You continue to work on the same skills: lifting weights; conditioning/speed/agility training and on the field skills and drills (IF allowed in your district!)… but, you find different ways to accomplish the same goal!

I’m confident that you change up your weight room workouts already! I hope so!!! How about conditioning? Sprints and nothing else? Try to be creative. We used to play “sharks and minnows” in a limited area. (That’s “tag” if you don’t know what I mean!) Competitive relay races. Run “L’s” or “J’s” around the edge of the field instead of gassers across the field every day. Even if you can’t use a ball (use an “invisible” ball!) and run up and down the field just “faking” dive or zone or trap with your offense. Sprint 15 yards; set up and run it again… and again… till you get to the end zone. We even let the linemen play their own game of 7 on 7! But, they had to keep running. NO walking!

Your workouts don’t (and should not!!!) be as lengthy as your “official” practices which usually begin in August. Keep them short and crisp. Cover 1 side of the ball each day. An hour to 90 minutes is plenty of time to work on skills and drills. Try to play 7 on 7 once a week— either against another school (if allowable) or just divide up your players and go shirts and skins.

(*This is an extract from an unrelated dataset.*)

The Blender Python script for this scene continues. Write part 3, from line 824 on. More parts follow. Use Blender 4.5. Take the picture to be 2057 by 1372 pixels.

One KEY thing: When I was a head coach, I gave the players the week off just prior to official practice starting. I let parents know well in advance so if they wanted to take a family vacation… THAT was the week to go! While the players had the week off, this was when I met with my staff to finalize things for practice. This allows the players a chance to get away and “re-energize.” It gets them excited about official practice beginning the next week; i.e., something to look forward to! Just like those last few weeks before Christmas. (“The anticipation is killing me!!!”) It’s a chance to reboot the energy/enthusiasm level in your players’ minds and… yep! get that “momentum machine” geared up and ready to start rolling down that hill again!!!